Em contraste com essa realidade que nos é oferecida por Jesus, o que vemos é o Senhor, cada dia, sendo crucificado nos comportamentos opostos à sua doutrina. Pessoas que não receberam ou rejeitaram o dom da fé, advogam posições fortemente divergentes à mensagem cristã. Às vezes, raiam à insensatez! Sim, são propostas, projetos de lei apresentados ou defendidos, decisões tomadas que ferem ou deturpam com falsas interpretações a mensagem salvífica de Cristo. Fazem refletir nas palavras do alto da Cruz: Eles não sabem o que dizem, o que fazem! (Lc 23,34).

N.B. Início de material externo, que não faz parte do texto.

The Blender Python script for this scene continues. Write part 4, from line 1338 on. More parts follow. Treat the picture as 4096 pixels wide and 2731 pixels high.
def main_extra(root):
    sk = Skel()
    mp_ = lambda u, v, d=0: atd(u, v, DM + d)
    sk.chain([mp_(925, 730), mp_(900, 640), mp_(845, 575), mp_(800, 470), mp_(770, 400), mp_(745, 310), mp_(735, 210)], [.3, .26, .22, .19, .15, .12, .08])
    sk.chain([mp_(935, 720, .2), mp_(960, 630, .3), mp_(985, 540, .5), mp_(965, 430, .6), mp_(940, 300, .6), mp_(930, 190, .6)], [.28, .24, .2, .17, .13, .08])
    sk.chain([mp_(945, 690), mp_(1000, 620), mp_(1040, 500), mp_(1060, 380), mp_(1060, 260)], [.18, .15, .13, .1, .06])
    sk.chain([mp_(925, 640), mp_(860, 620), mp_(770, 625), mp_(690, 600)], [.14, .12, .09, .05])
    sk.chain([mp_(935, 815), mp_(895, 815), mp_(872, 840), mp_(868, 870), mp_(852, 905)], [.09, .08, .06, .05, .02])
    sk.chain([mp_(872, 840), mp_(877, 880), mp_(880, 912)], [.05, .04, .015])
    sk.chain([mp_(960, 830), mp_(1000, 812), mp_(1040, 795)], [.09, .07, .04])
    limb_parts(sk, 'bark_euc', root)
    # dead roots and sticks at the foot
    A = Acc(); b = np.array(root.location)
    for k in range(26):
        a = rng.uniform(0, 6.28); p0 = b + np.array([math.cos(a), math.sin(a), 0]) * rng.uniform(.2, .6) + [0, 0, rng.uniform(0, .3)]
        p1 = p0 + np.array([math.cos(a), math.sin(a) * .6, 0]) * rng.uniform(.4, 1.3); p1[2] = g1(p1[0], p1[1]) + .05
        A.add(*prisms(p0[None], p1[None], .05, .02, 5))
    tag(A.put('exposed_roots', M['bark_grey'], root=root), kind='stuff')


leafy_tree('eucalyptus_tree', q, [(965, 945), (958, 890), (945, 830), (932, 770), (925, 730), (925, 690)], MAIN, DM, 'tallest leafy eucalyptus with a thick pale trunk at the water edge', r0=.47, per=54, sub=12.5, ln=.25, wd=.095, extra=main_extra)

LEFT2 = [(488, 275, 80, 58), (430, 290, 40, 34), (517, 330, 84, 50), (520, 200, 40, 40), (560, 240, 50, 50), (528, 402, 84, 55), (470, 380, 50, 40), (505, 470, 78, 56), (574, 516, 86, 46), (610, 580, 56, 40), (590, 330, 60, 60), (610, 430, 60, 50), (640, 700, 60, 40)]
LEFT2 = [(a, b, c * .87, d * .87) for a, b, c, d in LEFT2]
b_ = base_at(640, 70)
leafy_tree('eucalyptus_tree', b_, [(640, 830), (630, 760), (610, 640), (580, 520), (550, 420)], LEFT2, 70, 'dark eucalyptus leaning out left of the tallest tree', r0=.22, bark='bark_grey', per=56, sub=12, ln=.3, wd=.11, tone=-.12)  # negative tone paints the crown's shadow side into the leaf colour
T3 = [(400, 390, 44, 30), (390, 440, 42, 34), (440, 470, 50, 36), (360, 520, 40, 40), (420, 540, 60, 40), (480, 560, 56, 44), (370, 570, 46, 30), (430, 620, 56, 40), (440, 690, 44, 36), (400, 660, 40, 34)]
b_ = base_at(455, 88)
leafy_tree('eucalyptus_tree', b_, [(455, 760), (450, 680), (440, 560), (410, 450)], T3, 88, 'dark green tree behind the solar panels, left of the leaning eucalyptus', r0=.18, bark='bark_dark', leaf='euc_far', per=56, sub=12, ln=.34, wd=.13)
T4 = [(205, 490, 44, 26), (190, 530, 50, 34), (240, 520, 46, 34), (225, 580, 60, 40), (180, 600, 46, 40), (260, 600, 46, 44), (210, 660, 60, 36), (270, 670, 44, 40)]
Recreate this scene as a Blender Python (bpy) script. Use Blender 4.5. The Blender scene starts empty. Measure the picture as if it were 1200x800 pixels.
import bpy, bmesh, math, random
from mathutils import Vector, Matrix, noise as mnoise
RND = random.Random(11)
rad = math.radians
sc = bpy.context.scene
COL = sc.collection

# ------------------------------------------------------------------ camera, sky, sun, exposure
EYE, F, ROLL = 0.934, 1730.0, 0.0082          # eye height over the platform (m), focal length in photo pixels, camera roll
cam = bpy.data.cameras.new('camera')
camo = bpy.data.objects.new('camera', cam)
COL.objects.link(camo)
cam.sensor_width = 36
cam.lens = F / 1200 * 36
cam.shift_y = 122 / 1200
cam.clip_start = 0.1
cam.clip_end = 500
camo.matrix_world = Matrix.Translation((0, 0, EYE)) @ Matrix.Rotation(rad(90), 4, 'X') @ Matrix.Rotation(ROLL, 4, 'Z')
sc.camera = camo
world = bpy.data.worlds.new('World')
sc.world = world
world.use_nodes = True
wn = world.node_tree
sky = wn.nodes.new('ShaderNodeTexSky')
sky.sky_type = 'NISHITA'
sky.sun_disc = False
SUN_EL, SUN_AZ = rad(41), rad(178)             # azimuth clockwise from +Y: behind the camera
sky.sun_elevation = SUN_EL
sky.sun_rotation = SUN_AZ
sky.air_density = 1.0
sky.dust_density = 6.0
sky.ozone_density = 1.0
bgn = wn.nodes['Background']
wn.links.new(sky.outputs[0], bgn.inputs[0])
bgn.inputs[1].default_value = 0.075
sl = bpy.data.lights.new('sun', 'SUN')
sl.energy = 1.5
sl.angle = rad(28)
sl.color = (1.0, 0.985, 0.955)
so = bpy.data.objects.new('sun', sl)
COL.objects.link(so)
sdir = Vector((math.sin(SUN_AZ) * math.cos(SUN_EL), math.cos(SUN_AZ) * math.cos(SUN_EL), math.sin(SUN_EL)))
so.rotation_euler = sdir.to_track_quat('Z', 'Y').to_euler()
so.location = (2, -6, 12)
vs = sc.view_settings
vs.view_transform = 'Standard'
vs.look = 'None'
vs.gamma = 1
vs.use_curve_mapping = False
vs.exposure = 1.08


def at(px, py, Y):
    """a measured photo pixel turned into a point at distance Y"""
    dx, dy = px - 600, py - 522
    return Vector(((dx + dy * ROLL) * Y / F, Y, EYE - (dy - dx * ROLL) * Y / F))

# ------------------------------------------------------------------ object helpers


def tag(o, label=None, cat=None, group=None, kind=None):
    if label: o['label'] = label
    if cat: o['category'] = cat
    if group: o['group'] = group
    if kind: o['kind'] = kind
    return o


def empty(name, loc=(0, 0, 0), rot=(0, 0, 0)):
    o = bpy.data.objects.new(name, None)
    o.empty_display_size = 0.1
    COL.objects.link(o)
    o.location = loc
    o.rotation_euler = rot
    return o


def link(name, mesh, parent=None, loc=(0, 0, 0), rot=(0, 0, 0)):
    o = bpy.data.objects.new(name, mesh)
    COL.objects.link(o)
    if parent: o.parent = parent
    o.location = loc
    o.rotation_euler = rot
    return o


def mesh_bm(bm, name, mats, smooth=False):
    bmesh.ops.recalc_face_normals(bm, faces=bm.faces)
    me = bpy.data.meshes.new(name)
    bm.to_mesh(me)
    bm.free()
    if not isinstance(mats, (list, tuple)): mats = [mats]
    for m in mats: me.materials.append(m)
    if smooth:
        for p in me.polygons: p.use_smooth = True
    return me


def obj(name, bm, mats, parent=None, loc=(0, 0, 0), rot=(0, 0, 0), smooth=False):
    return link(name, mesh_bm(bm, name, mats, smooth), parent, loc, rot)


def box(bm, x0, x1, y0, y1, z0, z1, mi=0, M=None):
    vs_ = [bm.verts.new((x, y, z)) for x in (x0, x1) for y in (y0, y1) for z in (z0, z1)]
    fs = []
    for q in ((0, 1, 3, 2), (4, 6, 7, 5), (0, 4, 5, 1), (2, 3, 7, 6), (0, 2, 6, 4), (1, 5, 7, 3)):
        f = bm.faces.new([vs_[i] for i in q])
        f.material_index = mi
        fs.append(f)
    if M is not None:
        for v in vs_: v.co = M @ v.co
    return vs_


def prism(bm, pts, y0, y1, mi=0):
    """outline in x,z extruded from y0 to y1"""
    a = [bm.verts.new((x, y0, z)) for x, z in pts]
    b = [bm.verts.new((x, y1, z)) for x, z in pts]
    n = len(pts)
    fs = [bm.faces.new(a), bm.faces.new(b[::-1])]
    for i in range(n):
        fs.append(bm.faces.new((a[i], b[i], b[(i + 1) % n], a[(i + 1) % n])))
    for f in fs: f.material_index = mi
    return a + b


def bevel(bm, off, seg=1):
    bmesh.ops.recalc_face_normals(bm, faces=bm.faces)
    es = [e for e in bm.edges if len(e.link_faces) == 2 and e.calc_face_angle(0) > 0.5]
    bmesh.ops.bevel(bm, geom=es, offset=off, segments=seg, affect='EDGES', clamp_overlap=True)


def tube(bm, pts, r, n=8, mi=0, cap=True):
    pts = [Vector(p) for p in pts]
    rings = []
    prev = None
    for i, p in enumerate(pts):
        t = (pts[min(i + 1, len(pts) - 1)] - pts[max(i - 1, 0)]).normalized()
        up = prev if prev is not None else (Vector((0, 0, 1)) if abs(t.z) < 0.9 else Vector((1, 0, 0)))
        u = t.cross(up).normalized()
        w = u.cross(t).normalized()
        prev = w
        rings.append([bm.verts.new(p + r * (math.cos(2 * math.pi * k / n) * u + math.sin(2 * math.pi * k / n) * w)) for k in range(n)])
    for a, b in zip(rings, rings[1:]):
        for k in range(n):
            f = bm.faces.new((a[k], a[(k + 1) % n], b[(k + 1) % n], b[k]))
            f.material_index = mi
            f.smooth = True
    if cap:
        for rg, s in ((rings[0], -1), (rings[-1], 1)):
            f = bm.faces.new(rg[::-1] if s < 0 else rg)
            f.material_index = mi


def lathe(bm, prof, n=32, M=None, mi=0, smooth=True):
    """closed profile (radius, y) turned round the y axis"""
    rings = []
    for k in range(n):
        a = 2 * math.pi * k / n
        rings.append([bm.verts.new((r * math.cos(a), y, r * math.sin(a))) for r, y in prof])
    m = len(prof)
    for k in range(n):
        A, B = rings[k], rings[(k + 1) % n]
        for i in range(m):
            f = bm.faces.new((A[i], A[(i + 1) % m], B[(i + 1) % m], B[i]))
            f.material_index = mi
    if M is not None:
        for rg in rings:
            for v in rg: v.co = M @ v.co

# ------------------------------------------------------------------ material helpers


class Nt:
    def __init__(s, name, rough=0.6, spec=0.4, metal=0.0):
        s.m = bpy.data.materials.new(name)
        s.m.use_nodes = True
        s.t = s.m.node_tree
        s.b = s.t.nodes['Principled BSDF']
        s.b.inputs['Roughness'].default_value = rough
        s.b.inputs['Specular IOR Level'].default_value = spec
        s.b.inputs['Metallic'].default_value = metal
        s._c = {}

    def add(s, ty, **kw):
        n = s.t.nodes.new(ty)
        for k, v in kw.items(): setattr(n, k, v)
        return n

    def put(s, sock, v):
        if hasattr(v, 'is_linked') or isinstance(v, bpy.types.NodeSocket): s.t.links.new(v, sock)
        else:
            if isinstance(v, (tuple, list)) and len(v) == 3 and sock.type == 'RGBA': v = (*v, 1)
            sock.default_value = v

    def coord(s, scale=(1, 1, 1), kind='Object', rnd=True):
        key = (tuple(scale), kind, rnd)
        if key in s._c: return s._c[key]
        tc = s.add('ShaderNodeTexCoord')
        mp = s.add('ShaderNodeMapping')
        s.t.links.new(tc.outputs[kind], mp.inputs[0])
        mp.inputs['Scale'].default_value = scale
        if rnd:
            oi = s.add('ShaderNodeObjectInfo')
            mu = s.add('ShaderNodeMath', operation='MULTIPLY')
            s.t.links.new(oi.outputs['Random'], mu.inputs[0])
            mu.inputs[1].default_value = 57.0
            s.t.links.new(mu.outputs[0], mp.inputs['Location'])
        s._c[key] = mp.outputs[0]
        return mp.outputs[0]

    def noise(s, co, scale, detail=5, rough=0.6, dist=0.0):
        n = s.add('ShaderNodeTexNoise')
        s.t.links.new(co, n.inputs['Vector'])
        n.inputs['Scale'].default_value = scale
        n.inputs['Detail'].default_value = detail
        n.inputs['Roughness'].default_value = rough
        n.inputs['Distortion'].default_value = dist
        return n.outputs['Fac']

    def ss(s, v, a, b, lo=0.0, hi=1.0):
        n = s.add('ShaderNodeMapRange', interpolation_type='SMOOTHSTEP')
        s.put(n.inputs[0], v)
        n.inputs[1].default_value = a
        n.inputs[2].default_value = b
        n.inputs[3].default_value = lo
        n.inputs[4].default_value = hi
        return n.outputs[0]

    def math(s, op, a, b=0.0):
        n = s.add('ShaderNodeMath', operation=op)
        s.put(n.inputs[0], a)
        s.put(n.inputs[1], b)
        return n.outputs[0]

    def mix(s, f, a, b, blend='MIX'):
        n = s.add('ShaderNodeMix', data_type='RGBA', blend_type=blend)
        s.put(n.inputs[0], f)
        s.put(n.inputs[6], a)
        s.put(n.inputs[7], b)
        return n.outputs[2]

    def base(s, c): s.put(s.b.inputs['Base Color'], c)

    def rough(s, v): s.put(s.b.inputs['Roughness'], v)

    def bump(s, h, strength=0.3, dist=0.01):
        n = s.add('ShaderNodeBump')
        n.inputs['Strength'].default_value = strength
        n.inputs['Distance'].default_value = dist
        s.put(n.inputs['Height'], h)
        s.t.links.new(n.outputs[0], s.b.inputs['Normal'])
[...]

O mundo de hoje vive em um contraste radical com uma visão cristã. O bem estar, certamente um grande valor para o indivíduo e a sociedade, torna-se cada vez mais o princípio determinante para tudo: a moral, a política e o comportamento, mais e mais pervertidos, por quem vive distanciado de Deus. Felicidade momentânea e passageira não pode ser fim último da ética humana. Para quem não possui uma perspectiva de eternidade é óbvio que o gozo facilmente se torna norma de agir. De tal modo avassalador é esse procedimento formador da opinião pública, que parte do povo aceita como critério principal de vida: o comportamento malsão, prazer, o lucro, a vantagem.
O sofrimento de Cristo não foi apenas um acidente de percurso, mas faz parte de um plano divino para salvar a Humanidade. Por seus valores devemos orientar a nossa existência. No hedonismo, tudo pára no egoísmo, tudo se esgota e cai no abismo do absurdo, do nada. Não guardemos destas palavras um travo de pessimismo. Ao lado dos escravos da droga, há uma multidão de fiéis a Cristo. Convivendo na mesma cidade com os que atacam a Igreja, tripudiando sobre suas falhas humanas, verdadeiras ou caluniosas, há uma multidão inumerável de servidores de Cristo e sua Igreja. Eles, mesmo no silêncio, glorificam o Senhor.
Por isso, sempre após a tragédia no Calvário brilhará a glória da sepultura aberta, a Ressurreição de Jesus. E Ele, somente Ele e seus servidores, cantarão a vitória final, definitiva!